►

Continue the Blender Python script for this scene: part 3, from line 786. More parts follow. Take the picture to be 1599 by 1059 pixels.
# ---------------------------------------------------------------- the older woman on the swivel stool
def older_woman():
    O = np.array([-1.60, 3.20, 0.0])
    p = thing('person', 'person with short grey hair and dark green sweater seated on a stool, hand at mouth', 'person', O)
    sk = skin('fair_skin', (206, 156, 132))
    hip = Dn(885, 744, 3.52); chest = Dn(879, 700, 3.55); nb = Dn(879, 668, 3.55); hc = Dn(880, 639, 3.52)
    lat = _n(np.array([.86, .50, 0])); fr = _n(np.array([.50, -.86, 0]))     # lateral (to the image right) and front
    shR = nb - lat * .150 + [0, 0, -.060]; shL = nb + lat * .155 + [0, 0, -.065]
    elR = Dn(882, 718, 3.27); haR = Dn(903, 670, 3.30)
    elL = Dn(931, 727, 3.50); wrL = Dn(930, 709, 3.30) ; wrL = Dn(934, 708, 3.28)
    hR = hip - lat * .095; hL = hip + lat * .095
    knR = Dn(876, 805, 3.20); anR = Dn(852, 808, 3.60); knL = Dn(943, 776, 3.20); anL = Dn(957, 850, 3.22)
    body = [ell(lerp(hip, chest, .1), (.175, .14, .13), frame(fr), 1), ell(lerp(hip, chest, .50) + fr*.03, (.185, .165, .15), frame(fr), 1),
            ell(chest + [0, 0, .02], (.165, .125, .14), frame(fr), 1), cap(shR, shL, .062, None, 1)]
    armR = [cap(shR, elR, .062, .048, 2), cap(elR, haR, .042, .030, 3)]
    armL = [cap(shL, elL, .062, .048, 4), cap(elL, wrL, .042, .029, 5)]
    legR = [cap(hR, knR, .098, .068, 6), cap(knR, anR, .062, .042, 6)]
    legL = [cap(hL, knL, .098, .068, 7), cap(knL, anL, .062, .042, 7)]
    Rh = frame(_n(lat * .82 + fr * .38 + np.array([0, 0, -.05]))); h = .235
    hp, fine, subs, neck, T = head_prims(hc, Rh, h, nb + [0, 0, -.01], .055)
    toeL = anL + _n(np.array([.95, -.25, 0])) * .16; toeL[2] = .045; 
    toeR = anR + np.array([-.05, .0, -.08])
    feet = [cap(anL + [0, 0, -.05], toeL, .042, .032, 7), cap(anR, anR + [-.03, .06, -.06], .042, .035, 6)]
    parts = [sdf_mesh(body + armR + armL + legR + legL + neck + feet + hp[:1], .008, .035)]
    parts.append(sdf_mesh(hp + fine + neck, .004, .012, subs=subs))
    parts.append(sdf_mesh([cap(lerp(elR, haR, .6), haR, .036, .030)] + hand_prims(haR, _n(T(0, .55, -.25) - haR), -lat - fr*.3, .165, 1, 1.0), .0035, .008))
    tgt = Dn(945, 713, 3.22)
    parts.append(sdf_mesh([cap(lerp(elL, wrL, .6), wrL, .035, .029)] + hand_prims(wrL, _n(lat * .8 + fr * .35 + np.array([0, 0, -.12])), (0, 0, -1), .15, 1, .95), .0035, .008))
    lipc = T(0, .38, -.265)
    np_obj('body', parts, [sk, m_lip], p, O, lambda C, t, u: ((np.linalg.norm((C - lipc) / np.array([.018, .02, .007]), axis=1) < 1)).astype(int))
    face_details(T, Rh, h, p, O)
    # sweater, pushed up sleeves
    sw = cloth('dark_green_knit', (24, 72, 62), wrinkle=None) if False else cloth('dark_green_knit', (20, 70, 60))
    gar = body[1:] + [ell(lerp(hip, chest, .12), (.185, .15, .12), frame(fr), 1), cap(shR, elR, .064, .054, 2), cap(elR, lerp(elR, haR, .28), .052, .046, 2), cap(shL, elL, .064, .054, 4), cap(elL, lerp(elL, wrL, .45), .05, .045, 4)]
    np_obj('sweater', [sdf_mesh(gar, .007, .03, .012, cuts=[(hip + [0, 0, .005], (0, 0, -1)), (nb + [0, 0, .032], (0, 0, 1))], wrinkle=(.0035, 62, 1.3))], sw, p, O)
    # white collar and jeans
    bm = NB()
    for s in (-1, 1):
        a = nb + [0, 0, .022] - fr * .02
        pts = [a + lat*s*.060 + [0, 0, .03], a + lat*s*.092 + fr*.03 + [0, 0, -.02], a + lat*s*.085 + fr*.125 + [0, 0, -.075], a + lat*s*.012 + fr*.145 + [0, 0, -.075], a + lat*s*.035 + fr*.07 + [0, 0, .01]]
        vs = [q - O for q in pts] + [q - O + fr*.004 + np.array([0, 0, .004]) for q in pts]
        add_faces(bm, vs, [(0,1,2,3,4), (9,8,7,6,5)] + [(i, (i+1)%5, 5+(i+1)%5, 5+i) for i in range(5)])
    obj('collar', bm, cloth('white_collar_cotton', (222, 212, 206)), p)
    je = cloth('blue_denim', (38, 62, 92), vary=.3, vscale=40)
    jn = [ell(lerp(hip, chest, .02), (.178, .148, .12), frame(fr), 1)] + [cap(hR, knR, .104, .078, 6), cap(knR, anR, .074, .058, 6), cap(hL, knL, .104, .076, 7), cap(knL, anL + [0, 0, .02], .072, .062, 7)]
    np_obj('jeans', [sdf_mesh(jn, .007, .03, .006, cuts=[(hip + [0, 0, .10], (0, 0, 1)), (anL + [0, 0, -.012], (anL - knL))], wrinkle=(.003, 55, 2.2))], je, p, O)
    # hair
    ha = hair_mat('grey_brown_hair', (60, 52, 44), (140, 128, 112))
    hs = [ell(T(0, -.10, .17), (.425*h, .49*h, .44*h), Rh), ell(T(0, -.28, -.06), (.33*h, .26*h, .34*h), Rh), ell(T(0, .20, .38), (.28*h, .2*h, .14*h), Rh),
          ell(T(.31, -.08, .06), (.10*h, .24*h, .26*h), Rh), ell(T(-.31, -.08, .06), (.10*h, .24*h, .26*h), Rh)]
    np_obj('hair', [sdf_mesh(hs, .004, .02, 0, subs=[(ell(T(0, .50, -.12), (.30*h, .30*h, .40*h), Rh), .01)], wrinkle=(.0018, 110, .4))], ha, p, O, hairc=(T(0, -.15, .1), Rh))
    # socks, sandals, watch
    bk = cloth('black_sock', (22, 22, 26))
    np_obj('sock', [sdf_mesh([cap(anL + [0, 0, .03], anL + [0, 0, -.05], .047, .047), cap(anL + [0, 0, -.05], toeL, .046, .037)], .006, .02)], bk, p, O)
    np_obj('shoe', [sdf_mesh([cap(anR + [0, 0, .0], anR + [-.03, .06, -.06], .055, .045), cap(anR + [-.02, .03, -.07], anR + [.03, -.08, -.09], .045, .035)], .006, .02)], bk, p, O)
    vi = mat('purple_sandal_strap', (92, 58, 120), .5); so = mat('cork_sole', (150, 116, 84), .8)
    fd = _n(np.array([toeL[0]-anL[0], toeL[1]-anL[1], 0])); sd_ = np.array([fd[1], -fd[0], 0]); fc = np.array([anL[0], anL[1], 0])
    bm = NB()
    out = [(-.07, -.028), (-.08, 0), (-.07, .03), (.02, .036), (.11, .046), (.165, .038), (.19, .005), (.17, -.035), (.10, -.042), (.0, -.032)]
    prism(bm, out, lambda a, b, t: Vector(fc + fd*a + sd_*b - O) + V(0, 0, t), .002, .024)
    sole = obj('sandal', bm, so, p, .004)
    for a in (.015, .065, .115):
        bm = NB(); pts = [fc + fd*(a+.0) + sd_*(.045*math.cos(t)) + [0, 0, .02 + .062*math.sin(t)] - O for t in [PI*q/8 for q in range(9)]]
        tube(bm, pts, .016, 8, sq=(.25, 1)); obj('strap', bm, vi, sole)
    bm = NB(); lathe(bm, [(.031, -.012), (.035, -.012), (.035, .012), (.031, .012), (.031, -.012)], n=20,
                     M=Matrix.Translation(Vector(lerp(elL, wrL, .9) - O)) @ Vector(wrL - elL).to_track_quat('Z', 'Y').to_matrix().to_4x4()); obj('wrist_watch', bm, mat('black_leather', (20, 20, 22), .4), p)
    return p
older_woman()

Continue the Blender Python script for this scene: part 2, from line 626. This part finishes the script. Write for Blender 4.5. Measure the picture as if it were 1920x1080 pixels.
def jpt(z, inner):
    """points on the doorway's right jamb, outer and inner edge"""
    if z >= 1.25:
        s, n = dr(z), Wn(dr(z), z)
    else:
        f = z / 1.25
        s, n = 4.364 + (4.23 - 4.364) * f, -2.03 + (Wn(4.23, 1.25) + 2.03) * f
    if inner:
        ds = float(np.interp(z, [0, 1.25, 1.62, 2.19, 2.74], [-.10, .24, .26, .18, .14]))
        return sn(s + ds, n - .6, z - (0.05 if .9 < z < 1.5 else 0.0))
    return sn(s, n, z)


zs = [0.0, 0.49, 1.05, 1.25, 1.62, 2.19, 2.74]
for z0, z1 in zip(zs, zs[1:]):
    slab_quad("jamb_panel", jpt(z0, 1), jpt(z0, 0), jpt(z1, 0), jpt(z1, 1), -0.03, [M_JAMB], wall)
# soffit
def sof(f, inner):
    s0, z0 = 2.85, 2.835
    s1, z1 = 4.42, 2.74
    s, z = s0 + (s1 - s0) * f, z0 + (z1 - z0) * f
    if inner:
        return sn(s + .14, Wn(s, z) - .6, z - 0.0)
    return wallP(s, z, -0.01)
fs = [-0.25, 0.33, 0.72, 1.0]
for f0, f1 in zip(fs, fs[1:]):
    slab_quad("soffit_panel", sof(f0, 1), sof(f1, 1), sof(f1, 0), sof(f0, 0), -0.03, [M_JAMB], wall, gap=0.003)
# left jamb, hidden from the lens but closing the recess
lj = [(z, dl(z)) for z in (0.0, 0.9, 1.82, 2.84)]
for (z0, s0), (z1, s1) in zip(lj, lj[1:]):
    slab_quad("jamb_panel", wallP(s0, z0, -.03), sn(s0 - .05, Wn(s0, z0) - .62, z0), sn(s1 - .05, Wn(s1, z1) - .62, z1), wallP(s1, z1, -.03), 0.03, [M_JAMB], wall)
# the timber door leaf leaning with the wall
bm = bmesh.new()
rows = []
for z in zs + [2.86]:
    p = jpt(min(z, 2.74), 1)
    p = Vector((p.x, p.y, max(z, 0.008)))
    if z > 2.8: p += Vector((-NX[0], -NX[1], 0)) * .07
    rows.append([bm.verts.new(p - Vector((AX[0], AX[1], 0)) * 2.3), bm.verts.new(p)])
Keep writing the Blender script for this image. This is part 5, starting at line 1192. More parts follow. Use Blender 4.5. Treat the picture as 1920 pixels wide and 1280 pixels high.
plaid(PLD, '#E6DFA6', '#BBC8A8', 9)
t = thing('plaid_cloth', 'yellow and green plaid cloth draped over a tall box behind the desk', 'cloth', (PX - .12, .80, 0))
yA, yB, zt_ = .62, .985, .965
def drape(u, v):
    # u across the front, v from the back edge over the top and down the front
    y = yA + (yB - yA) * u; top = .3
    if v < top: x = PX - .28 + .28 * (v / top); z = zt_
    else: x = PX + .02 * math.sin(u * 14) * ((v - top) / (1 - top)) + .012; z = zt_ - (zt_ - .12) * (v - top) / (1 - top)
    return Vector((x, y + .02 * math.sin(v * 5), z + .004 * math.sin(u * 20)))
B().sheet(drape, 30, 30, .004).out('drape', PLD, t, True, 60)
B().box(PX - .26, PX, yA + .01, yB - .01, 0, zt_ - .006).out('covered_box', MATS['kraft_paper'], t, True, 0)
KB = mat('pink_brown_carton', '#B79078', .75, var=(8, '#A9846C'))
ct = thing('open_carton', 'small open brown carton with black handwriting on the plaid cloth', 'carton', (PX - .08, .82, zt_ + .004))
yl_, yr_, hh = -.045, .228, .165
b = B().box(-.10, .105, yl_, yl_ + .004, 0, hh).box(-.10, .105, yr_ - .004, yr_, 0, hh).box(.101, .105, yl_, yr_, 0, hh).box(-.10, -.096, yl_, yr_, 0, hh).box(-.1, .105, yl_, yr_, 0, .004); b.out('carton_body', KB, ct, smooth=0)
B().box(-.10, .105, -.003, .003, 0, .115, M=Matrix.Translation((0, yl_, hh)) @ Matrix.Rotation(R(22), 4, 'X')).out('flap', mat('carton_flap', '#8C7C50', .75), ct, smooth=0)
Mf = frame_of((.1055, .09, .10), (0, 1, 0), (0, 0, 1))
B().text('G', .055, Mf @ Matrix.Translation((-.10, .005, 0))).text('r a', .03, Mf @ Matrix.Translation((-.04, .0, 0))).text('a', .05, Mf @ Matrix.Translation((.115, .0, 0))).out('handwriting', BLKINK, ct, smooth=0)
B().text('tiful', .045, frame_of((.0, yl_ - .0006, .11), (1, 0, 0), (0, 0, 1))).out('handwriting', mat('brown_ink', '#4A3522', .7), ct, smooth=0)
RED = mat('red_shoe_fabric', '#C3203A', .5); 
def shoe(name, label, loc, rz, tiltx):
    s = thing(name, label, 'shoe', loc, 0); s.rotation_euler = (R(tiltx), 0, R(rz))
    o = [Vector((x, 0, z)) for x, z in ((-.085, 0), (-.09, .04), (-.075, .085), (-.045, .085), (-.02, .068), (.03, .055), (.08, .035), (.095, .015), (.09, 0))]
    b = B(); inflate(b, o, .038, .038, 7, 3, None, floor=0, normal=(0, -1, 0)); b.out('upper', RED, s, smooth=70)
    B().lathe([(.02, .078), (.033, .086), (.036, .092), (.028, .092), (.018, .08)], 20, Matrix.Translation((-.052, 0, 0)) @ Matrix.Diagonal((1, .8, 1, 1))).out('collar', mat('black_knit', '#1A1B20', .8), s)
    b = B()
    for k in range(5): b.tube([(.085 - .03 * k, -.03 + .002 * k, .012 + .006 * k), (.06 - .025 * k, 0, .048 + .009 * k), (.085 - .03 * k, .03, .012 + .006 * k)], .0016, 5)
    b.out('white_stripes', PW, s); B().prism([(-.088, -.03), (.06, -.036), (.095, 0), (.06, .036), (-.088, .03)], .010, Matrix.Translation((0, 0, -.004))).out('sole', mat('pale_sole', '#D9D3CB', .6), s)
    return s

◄

*Task directions*
Copy out exactly the lines running from the one with "s1, z1 = 4.42, 2.74" to the one with "rows.append([bm.verts.new(p - Vector((AX[0], AX[1], 0))", including both ends, and nothing more.

*Response to this exercise*
    s1, z1 = 4.42, 2.74
    s, z = s0 + (s1 - s0) * f, z0 + (z1 - z0) * f
    if inner:
        return sn(s + .14, Wn(s, z) - .6, z - 0.0)
    return wallP(s, z, -0.01)
fs = [-0.25, 0.33, 0.72, 1.0]
for f0, f1 in zip(fs, fs[1:]):
    slab_quad("soffit_panel", sof(f0, 1), sof(f1, 1), sof(f1, 0), sof(f0, 0), -0.03, [M_JAMB], wall, gap=0.003)
# left jamb, hidden from the lens but closing the recess
lj = [(z, dl(z)) for z in (0.0, 0.9, 1.82, 2.84)]
for (z0, s0), (z1, s1) in zip(lj, lj[1:]):
    slab_quad("jamb_panel", wallP(s0, z0, -.03), sn(s0 - .05, Wn(s0, z0) - .62, z0), sn(s1 - .05, Wn(s1, z1) - .62, z1), wallP(s1, z1, -.03), 0.03, [M_JAMB], wall)
# the timber door leaf leaning with the wall
bm = bmesh.new()
rows = []
for z in zs + [2.86]:
    p = jpt(min(z, 2.74), 1)
    p = Vector((p.x, p.y, max(z, 0.008)))
    if z > 2.8: p += Vector((-NX[0], -NX[1], 0)) * .07
    rows.append([bm.verts.new(p - Vector((AX[0], AX[1], 0)) * 2.3), bm.verts.new(p)])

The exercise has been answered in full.